§ Provided data
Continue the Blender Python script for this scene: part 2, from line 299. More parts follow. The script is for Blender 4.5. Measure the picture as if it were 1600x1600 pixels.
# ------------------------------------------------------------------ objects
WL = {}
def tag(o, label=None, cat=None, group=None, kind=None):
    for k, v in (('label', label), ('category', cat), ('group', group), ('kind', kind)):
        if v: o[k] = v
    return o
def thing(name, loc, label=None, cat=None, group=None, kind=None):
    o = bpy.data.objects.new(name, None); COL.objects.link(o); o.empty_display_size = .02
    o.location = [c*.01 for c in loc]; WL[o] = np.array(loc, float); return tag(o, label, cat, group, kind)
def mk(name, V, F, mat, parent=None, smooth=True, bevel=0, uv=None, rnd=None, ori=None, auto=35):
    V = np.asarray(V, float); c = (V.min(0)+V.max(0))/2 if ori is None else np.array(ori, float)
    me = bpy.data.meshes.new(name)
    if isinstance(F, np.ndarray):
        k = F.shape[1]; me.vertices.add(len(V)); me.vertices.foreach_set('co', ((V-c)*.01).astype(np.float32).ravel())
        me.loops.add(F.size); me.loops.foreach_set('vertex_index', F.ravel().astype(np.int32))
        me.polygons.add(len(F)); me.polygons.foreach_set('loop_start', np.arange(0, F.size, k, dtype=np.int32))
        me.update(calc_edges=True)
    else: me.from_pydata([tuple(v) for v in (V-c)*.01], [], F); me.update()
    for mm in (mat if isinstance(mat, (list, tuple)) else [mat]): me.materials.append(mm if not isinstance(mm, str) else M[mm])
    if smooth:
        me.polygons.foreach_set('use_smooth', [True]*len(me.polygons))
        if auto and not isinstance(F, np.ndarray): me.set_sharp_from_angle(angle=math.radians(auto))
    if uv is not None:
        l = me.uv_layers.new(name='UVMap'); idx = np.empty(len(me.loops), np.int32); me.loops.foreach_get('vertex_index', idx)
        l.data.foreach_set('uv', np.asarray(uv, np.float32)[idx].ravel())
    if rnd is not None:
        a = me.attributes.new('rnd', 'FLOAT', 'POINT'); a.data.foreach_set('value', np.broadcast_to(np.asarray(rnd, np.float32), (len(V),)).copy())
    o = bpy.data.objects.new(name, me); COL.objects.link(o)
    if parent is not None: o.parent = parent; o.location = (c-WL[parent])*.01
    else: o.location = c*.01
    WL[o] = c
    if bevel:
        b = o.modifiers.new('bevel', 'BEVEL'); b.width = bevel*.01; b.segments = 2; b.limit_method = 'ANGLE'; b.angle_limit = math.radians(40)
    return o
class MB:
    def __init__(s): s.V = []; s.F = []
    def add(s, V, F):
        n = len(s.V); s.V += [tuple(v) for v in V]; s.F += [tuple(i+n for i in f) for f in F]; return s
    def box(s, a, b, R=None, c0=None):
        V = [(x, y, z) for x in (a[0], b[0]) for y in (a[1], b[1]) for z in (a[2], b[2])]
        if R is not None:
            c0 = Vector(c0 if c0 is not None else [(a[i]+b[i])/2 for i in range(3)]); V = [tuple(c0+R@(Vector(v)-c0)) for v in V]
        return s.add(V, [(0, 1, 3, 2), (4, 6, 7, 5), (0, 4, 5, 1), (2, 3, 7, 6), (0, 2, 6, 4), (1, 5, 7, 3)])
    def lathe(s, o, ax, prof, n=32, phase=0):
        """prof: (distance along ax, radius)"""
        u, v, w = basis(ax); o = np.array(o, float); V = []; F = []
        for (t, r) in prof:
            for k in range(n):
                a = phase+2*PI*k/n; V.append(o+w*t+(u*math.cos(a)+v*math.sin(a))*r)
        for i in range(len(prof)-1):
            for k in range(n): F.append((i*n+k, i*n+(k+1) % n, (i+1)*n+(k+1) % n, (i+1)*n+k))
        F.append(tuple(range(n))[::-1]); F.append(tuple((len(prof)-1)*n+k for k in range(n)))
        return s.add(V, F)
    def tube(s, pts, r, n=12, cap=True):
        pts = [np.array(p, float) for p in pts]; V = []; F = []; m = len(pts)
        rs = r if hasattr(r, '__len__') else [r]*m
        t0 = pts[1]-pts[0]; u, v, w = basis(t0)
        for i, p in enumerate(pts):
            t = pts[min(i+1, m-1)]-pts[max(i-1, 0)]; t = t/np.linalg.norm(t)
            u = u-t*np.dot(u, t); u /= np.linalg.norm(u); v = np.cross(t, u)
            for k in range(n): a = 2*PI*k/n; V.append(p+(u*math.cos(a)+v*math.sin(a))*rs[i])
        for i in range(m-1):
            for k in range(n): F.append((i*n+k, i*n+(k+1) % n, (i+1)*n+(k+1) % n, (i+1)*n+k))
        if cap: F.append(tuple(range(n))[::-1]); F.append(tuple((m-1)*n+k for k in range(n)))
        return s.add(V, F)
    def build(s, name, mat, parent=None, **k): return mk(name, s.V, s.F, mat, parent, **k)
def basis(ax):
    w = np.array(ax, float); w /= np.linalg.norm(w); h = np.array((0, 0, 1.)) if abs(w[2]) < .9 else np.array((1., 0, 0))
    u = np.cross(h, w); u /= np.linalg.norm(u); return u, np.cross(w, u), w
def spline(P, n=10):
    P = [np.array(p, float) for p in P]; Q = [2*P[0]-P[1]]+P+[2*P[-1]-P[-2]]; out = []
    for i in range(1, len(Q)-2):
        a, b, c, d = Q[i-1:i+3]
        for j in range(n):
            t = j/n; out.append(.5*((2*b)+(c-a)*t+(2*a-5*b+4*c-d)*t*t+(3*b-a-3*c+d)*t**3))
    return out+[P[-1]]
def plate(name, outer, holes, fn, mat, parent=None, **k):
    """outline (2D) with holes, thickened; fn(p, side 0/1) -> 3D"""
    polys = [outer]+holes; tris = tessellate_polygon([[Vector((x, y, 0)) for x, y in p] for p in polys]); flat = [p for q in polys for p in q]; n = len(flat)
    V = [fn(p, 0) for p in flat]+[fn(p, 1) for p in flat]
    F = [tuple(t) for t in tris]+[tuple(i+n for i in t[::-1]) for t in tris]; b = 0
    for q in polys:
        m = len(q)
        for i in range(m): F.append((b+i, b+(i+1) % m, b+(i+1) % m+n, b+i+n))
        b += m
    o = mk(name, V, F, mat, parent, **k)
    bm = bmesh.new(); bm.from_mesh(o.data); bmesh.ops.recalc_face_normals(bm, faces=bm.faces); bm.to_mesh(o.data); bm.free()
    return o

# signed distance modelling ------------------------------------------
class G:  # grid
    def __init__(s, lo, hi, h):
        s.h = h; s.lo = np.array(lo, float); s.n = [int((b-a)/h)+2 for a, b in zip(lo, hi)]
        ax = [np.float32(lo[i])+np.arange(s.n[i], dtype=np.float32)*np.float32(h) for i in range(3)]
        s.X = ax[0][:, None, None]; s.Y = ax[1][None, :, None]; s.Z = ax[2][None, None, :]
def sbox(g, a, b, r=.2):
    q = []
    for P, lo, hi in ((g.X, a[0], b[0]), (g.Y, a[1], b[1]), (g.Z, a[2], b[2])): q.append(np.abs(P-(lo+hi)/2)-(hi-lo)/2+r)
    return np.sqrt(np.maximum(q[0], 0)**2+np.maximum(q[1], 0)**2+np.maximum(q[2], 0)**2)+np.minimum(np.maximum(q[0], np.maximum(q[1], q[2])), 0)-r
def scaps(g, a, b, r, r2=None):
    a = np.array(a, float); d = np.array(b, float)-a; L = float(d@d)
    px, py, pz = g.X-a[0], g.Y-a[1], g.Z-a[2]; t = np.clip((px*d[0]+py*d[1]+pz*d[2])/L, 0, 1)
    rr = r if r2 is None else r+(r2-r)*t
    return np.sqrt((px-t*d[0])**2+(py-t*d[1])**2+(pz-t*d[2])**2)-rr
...
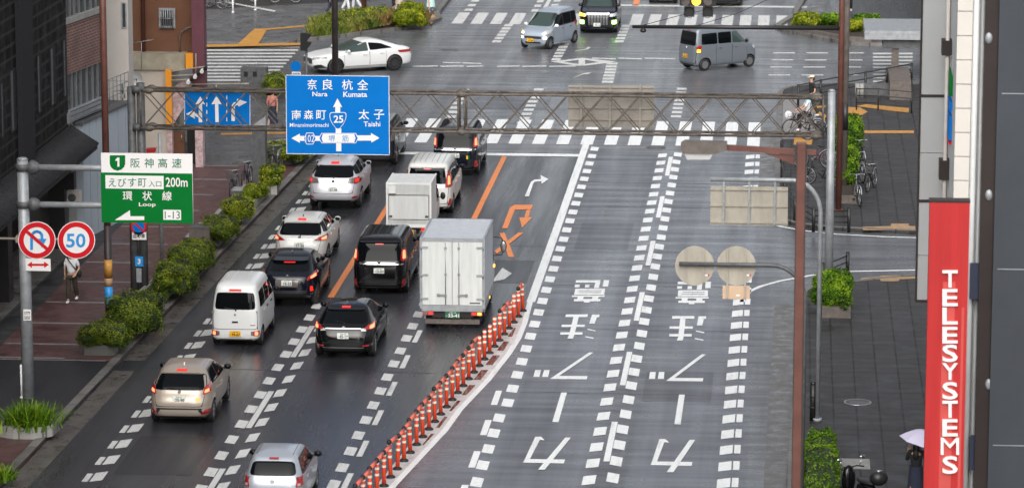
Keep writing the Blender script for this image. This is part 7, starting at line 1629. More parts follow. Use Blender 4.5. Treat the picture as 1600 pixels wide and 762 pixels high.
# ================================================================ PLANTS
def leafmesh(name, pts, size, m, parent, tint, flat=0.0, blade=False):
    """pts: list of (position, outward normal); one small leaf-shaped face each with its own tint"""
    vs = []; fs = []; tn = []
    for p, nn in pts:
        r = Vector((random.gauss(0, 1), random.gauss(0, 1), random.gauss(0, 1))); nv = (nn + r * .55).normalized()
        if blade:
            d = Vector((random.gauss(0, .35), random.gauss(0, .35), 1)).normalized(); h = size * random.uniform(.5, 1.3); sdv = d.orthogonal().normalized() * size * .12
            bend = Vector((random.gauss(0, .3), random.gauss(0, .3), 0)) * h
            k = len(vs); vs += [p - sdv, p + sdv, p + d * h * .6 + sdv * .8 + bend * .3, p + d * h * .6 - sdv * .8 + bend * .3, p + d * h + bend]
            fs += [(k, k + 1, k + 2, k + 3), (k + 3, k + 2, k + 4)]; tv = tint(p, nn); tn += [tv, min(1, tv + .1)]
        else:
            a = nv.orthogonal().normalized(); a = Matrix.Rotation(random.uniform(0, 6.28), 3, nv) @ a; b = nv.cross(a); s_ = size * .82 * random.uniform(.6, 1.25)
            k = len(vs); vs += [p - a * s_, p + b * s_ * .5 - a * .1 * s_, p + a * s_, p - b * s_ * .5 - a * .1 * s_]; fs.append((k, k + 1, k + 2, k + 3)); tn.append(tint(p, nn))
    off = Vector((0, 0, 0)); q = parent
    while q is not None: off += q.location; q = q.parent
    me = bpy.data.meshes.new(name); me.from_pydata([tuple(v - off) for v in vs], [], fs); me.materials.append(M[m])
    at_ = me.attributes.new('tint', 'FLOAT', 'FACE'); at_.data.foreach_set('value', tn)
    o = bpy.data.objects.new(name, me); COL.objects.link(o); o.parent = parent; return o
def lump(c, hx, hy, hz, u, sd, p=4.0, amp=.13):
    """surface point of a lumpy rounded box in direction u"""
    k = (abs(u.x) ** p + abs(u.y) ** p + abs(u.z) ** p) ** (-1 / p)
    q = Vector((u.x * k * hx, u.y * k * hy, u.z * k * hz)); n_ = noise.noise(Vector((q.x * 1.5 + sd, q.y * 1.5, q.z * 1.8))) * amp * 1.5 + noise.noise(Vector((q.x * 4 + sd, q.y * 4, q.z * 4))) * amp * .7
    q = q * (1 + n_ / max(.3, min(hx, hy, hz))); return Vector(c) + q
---
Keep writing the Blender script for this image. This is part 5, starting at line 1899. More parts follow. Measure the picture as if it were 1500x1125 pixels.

§ What the task asks
Find each line with the string "this" and copy it out.

§ The completed task
Continue the Blender Python script for this scene: part 2, from line 299. More parts follow. The script is for Blender 4.5. Measure the picture as if it were 1600x1600 pixels.
Keep writing the Blender script for this image. This is part 7, starting at line 1629. More parts follow. Use Blender 4.5. Treat the picture as 1600 pixels wide and 762 pixels high.
Keep writing the Blender script for this image. This is part 5, starting at line 1899. More parts follow. Measure the picture as if it were 1500x1125 pixels.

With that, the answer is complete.